It has come to my attention

Good evening:

I am working on a row that says:
“K2, inc IN next st, k0, inc IN next st, k2 ou will now have 8 stitches
on the needle.”

In reviewing the videos for the different types of “increases”, I find that they do not work IN the next stitch, but rather add on in between. Is there a technique for working IN the stitch? Otherwise I do not end up with 8, I end up with 10 sts on the needle.

Just sign me,
Too hot–TOO tired!
Thank you

woops, forgot to say I am working in a basic garter stitch pattern

to increase “in” a stitch you could do two things…

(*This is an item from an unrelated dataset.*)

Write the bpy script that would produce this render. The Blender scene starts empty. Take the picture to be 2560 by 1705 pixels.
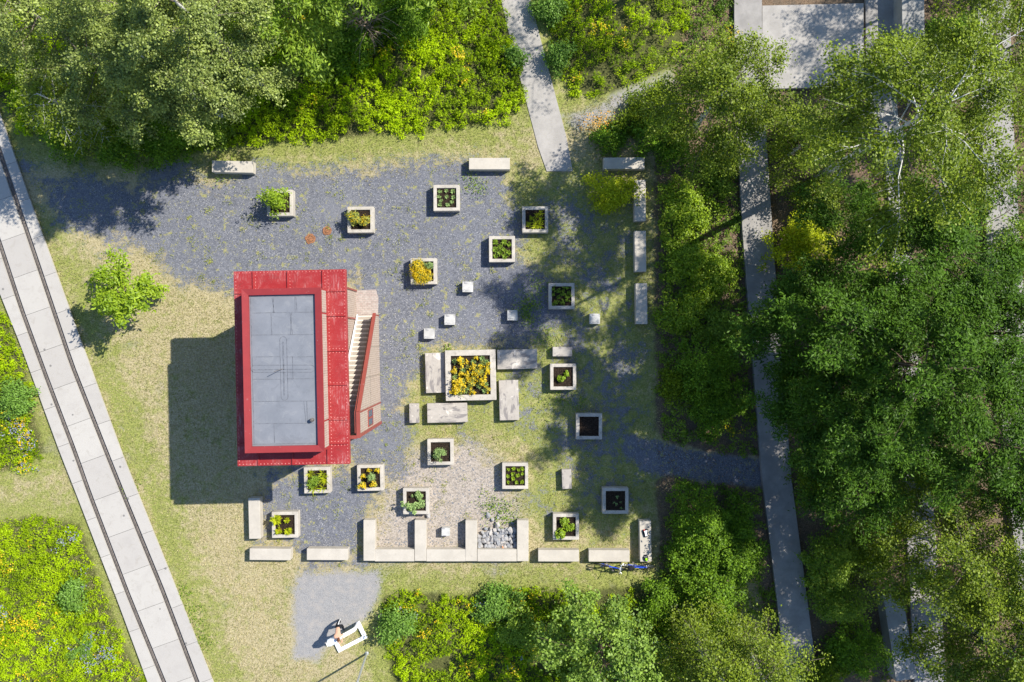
import bpy, bmesh, math, random
import numpy as np
from mathutils import Vector, Matrix, Euler

R = math.radians
scene = bpy.context.scene
COL = scene.collection

# ------------------------------------------------------------------ camera, light, exposure
CAMH = 44.2                      # drone height in metres
PPM = 45.0                       # photo pixels per metre on the ground
cam_d = bpy.data.cameras.new("camera")
cam_d.sensor_width = 36.0
cam_d.lens = 36.0 * CAMH / (2560.0 / PPM)
cam_d.clip_start = 0.5
cam_d.clip_end = 2000.0
cam = bpy.data.objects.new("camera", cam_d)
cam.location = (0, 0, CAMH)
COL.objects.link(cam)
scene.camera = cam

SUN_EL = 45.5
SUN_H = (0.878, 0.479)
world = bpy.data.worlds.new("World")
scene.world = world
world.use_nodes = True
wn = world.node_tree.nodes
wl = world.node_tree.links
for n in list(wn):
    wn.remove(n)
sky = wn.new("ShaderNodeTexSky")
sky.sky_type = 'NISHITA'
sky.sun_disc = False
sky.sun_elevation = R(SUN_EL)
sky.sun_rotation = math.atan2(SUN_H[0], SUN_H[1])
sky.altitude = 0
sky.air_density = 1.0
sky.dust_density = 0.3
sky.ozone_density = 3.5
bg = wn.new("ShaderNodeBackground")
bg.inputs[1].default_value = 0.115
wo = wn.new("ShaderNodeOutputWorld")
wl.new(sky.outputs[0], bg.inputs[0])
wl.new(bg.outputs[0], wo.inputs[0])

sun_d = bpy.data.lights.new("sun", 'SUN')
sun_d.energy = 4.6
sun_d.angle = R(0.5)
sun_d.color = (1.0, 0.95, 0.86)
sun = bpy.data.objects.new("sun", sun_d)
c, s = math.cos(R(SUN_EL)), math.sin(R(SUN_EL))
sun.rotation_euler = Vector((SUN_H[0] * c, SUN_H[1] * c, s)).to_track_quat('Z', 'Y').to_euler()
sun.location = (20, 12, 40)
COL.objects.link(sun)

vs = scene.view_settings
vs.view_transform = 'Standard'
vs.look = 'None'
vs.gamma = 1.0
vs.exposure = 0.76
scene.cycles.max_bounces = 6
scene.cycles.transparent_max_bounces = 4


# ------------------------------------------------------------------ helpers
def P(u, v, z=0.0):
    """point of the photograph at height z -> world"""
    k = (1.0 - z / CAMH) / PPM
    return Vector(((u - 1280.0) * k, -(v - 852.5) * k, z))


def tag(o, label=None, cat=None, group=None, kind=None):
    if label:
        o["label"] = label
    if cat:
        o["category"] = cat
    if group:
        o["group"] = group
    if kind:
        o["kind"] = kind
    return o


def empty(name, loc=(0, 0, 0), rz=0.0):
    o = bpy.data.objects.new(name, None)
    o.empty_display_size = 0.2
    o.location = loc
    o.rotation_euler = (0, 0, rz)
    COL.objects.link(o)
    return o


def link_mesh(name, me, mats, parent=None, smooth=False):
    if not isinstance(mats, (list, tuple)):
        mats = [mats]
    for m in mats:
        me.materials.append(m)
    o = bpy.data.objects.new(name, me)
    COL.objects.link(o)
    if parent is not None:
        o.parent = parent
    if smooth:
        me.polygons.foreach_set("use_smooth", [True] * len(me.polygons))
    return o


def bm_obj(name, bm, mats, parent=None, smooth=False):
    bmesh.ops.recalc_face_normals(bm, faces=bm.faces[:])
    me = bpy.data.meshes.new(name)
    bm.to_mesh(me)
    bm.free()
    return link_mesh(name, me, mats, parent, smooth)


def dup(o, parent=None):
    c_ = o.copy()
    COL.objects.link(c_)
    if parent is not None:
        c_.parent = parent
    for ch in o.children:
        dup(ch, c_)
    return c_


def add_box(bm, c0, size, rz=0.0, bevel=0.0, mat=0, rot=None):
    r = bmesh.ops.create_cube(bm, size=1.0)
    vsx = r["verts"]
    bmesh.ops.scale(bm, vec=size, verts=vsx)
    faces = list({f for v in vsx for f in v.link_faces})
    if bevel > 0:
        ed = list({e for v in vsx for e in v.link_edges})
        b = bmesh.ops.bevel(bm, geom=ed, offset=bevel, segments=2, profile=0.6, affect='EDGES')
        vsx = list({v for f in b["faces"] for v in f.verts} | {v for v in vsx if v.is_valid})
        faces = list({f for v in vsx for f in v.link_faces})
    for f in faces:
        f.material_index = mat
    M = Matrix.Translation(Vector(c0)) @ (rot.to_4x4() if rot is not None else Matrix.Rotation(rz, 4, 'Z'))
    bmesh.ops.transform(bm, matrix=M, verts=vsx)
    return vsx


def add_prism(bm, pts, z0, z1, mat=0):
    """pts: list of (x,y) ; vertical prism"""
    a = [bm.verts.new((p[0], p[1], z0)) for p in pts]
    b = [bm.verts.new((p[0], p[1], z1)) for p in pts]
    n = len(pts)
    fs = [bm.faces.new(a[::-1]), bm.faces.new(b)]
    for i in range(n):
        fs.append(bm.faces.new((a[i], a[(i + 1) % n], b[(i + 1) % n], b[i])))
    for f in fs:
        f.material_index = mat
    return a + b


def add_tube(bm, pts, rad, sides=6, mat=0, caps=True):
    pts = [Vector(p) for p in pts]
    if not isinstance(rad, (list, tuple)):
        rad = [rad] * len(pts)
    rings = []
    ref = Vector((0.31, 0.2, 0.93))
    for i, p in enumerate(pts):
        if i == 0:
            d = pts[1] - pts[0]
        elif i == len(pts) - 1:
            d = pts[-1] - pts[-2]
        else:
            d = pts[i + 1] - pts[i - 1]
        d.normalize()
        a = d.cross(ref)
        if a.length < 1e-3:
            a = d.cross(Vector((1, 0, 0)))
        a.normalize()
        b = d.cross(a)
        rings.append([bm.verts.new(p + (a * math.cos(t) + b * math.sin(t)) * rad[i])
                      for t in [2 * math.pi * k / sides for k in range(sides)]])
    for i in range(len(rings) - 1):
        for k in range(sides):
            f = bm.faces.new((rings[i][k], rings[i][(k + 1) % sides], rings[i + 1][(k + 1) % sides], rings[i + 1][k]))
            f.material_index = mat
    if caps:
        bm.faces.new(rings[0][::-1]).material_index = mat
        bm.faces.new(rings[-1]).material_index = mat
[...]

  1. knit into the front and back of the next stitch or 2. pick up the stitch from the row below and knit into the back of it (to make sure there isn’t a hole)and then knit the next stitch. Either way you will have an increase without picking up the bar inbetween.

Kfb (knit in the front and back of a stitch) is the increase i most commonly use and the increase which first comes to mind when you say increasing IN a stitch since the increase come from within the normal knitting of the stitch.

Sometimes, increasing IN the stitch (making 1 in the front and then again in the back of the stitch) can be a very tight place to work. In which case, I’m the heretic who would say, the hell with it, and just increase inbetween stitches, pulling up from the bar below (it’s also the increase which I think looks the nicest and is almost invisible. Yes, it won’t look exactly like the pattern-designer intended, but for me, it would be close enough. So in other words, I would–
K2-increase 1 from the bar below-K1-increase 1 from the bar below-K3

So in other words, I would–K2- increase 1 from the bar below-K1-increase 1 from the bar below-K3

Then that would throw off the stitch count. Because kfb uses a stitch for an increase, and the others don’t, you’d have to shift the M1 inc over a stitch. So it would go -
k3, m1, k1, m1, k2

And if the sts are too tight to do a kfb, maybe you’re knitting too tight. There should be enough give in a st to easily do a kfb or k2tog or whatever.

Throw off the stitch count? I still come up with 8 stitches.

I think what Suzeeq was saying was not the number of stitches, but where the increase are at…

Yes, that’s what I meant, the difference between doing the inc as a M1 instead of kfb as you wrote it, throws the inc off 1 st. It may not seem like it matters on this row, but after a few inc rows it can make the shaping the wrong shape.